Fondamentalement, le premier acte d’une « paix juste et durable » serait une reconnaissance du crime fondateur : l’expulsion des Palestiniens de leur pays était un crime qu’il faut réparer. Pour cette réparation, le fil conducteur, c’est le droit international et l’égalité entre les deux peuples. Les partisans de « deux peuples, deux Etats » oublient 1948 et partent de 1967.

En 2005, 172 associations palestiniennes ont lancé un appel aux sociétés civiles du monde entier pour le BDS (boycott, désinvestissement, sanctions). Examinons bien les revendications de cet appel : fin de l’occupation, égalité des droits pour les Palestiniens de 48, droit au retour des réfugiés. Autrement dit, l’appel rejette toute fragmentation du peuple palestinien alors que la revendication d’un Etat sur 22% de la Palestine l’accepte implicitement. L’appel ne se prononce pas sur la formule étatique, mais il constate qu’entre Méditerranée et Jourdain, la moitié de la population subit discriminations, inégalités et répression permanente.

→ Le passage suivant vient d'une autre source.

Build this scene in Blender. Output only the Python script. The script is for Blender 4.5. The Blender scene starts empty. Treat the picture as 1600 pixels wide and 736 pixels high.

Le BDS a rencontré de très nombreux succès. Les initiateurs de l’appel insistent sur tous les aspects du BDS : économique (après Agrexco, les grandes firmes israéliennes visées sont Keter et Méhadrin), universitaire, culturel, syndical, sportif, juridique, politique… On ne boycott pas les individus mais tout ce qui représente l’occupant. Le BDS a provoqué le retrait de nombreux investissements et il a fait perdre beaucoup d’argent à des multinationales compromises dans l’occupation (Véolia, Alstom, Dexia …). Là où la diplomatie est impuissante, le BDS est en mesure de rompre le front intérieur et la cuirasse du sionisme en Israël. Le modèle c’est le boycott de l’Afrique du Sud à l’époque de l’apartheid. C’est la principale voie à suivre aujourd’hui.